As a homeowner or a real estate investor, you may be required to pay capital gains tax after selling your property. While paying taxes is a responsible thing to do, sometimes it may not work in your favor.

Avoid Capital Gains Tax, 4 Tips to Avoid Capital Gains Tax When Selling a House, Days of a Domestic Dad

Avoid Capital Gains Tax

However, there are instances where capitals gains when selling a house may not affect you, and you can use some legal strategies to avoid capital gains.

1031 Exchanges

1031 exchange is a popular strategy to avoid capital gains taxes on real estate. It allows you to sell a house, use the money to invest in another property, and postpone the taxes until you sell the home. Most importantly, when you sell the new house, you can leverage another 1031 exchange and indefinitely defer capital gains tax until you’re ready to pay.

However, you need to learn much about the strategy, and you might want to talk to a professional before filing a 1031 exchange.

SDIRAs

While SDIRAs won’t offer any tax relief for real estate investments you already own, it’s possible to avoid future capital gains by ensuring your real estate ownership is within a retirement account.

Most people think of IRA accounts as tools that help you buy mutual funds, stocks, and exchange-traded funds. There are also some special accounts known as SDIRAs that help you invest in other types of assets like real estate.

The good thing about SDIRAs is that real estate assets you hold in the accounts are not subject to capital gains tax. In addition, rental income from your properties is not taxable. Regardless of how much profits your real estate makes, you don’t pay any taxes, but when you withdraw the amounts, the money is taxable.

Tax Loss Harvesting

If you have other investments that haven’t paid off, you can use the loss to offset your capital gains tax. For instance, if you may have acquired some stocks earlier and now they are worth less than what you paid. You can leverage the losing investment and create a capital loss to offset the capital gains when you sell a property.

To illustrate, if you have about $10,000 taxable capital gains from a real estate sale, and you sold your stocks at a $3,000 loss; you can use the loss to reduce the capital gains to $7,000. This method is known as tax-loss harvesting, and it’s an excellent way for investors to reduce capital gains tax.

Primary Residence Exclusions

In most cases, when you sell your primary residence, you don’t have to pay capital gains tax. The primary residence exclusion tax helps you to exclude up to $250,000 or $500,000 for couples.

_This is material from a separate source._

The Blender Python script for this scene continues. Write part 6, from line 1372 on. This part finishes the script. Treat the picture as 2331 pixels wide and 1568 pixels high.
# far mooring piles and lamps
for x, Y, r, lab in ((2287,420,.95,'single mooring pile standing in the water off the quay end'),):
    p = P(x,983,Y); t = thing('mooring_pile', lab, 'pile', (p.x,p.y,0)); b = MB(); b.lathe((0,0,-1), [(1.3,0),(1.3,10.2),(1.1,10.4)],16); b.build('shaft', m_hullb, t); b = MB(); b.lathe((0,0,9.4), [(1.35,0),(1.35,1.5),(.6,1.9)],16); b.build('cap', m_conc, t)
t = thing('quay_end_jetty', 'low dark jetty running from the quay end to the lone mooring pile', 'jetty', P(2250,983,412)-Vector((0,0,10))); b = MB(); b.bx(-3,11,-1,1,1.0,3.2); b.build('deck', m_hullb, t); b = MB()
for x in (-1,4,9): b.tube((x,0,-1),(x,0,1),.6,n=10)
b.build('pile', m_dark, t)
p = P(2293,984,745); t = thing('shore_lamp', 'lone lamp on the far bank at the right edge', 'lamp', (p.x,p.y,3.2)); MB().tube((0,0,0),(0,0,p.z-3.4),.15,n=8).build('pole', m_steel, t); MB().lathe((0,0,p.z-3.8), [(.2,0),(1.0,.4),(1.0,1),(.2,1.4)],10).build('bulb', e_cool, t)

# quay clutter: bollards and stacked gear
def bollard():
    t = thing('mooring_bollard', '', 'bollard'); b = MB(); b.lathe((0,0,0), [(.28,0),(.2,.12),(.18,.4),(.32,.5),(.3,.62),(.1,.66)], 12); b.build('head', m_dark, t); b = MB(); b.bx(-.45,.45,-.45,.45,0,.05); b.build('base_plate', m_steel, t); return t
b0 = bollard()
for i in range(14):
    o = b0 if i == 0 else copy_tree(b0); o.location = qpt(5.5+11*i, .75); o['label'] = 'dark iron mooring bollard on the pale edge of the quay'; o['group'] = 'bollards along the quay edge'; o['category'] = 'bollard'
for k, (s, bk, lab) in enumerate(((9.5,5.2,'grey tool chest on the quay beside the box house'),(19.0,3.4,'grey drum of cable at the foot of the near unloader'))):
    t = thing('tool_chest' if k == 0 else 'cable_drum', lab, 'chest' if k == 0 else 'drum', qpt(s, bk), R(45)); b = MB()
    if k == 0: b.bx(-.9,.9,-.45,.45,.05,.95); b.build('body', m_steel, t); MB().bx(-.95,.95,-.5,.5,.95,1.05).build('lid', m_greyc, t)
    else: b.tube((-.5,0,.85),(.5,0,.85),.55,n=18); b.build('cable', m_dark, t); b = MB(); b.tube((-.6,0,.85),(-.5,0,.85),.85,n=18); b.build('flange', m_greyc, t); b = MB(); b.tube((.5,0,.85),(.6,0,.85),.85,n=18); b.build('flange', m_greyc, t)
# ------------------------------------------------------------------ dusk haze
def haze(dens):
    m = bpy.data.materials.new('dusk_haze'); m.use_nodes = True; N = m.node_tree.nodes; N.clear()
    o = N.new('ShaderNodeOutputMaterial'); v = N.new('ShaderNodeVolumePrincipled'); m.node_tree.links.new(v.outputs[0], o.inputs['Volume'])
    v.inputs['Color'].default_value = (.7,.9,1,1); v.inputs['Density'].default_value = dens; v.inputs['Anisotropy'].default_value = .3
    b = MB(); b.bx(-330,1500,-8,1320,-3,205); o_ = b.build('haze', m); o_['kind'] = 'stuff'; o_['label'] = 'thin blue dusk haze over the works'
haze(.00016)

However, this may not be very helpful if you are a real estate investor. Nevertheless, the IRS defines a primary residence as a house you’ve lived in for the last two years out of five years of ownership. It doesn’t say that you should have lived in the property since you bought it.

You can acquire a property and rent out for a few years, move in for two years before selling to avoid the capital gains tax.

Endnote

Capital gains tax can be quite expensive when you sell a house –more so when the property wasn’t your principal residence. However, you can use the strategies here to avoid the hefty fees.